After his initial 1964 Indian Open win, he went on to claim two more victories in the event, in 1966 and a decade later in 1976. Australians won eight of the first 14 Indian Opens, with Graham Marsh winning it twice during that time.

Little Success for Britain

Shiv Chawrasia
Shiv Chawrasia (Pvt pauline / Wikipedia.org)

Since being co-sanctioned by the European Tour, the first five tournaments (2015 to 2019) were shared by players from India and the UK. Shiv Chawrasia won in 2017 and 2016 and Anirban Lahiri in 2015, with England’s Matt Wallace winning in 2018 and Scotland’s Stephen Gallacher getting the victory in 2019. Wallace beat fellow Englishman Andrew “Beef” Johnston in a playoff after shooting 11 under par, while Gallacher ended the final round a single stroke ahead of Japanese player Masahiro Kawamura.

There has only been one other British victor in the history of the Indian Open, Ed Fryatt in 1997. He never really made it big in the professional game and might end up being best remembered for being one of only a handful of players to be given a stroke penalty for slow play at a major tournament (at the 1997 US Open, at which he finished a rather creditable tied for 24th).

Tiger Woods of Bengal

Golf flag over Indian flag

The last Indian Open prior to it joining the European Tour in 2013 (as there was no tournament in 2014), was won by the so-called Tiger Woods of Bengal, Siddikur Rahman.

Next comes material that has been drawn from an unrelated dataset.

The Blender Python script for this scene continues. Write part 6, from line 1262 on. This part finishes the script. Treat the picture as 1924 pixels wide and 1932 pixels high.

The five foot five inch man from Bangladesh won the tournament with a score of 274 and picked up a winner’s cheque for $225,000.

A couple of years later, Rahman – who had also won another Asian Tour event, the Brunei Open in 2010 – became the first person from Bangladesh to officially qualify for the Olympic Games. He ended up 56th on the final eligibility list for the 2016 Olympics in Rio, Brazil, thus gaining qualification to the golf tournament at the global sporting event (at which he finished 58th). Prior to that, all Bangladeshi athletes who had competed at the Olympics had apparently been given wild card entries to the Games.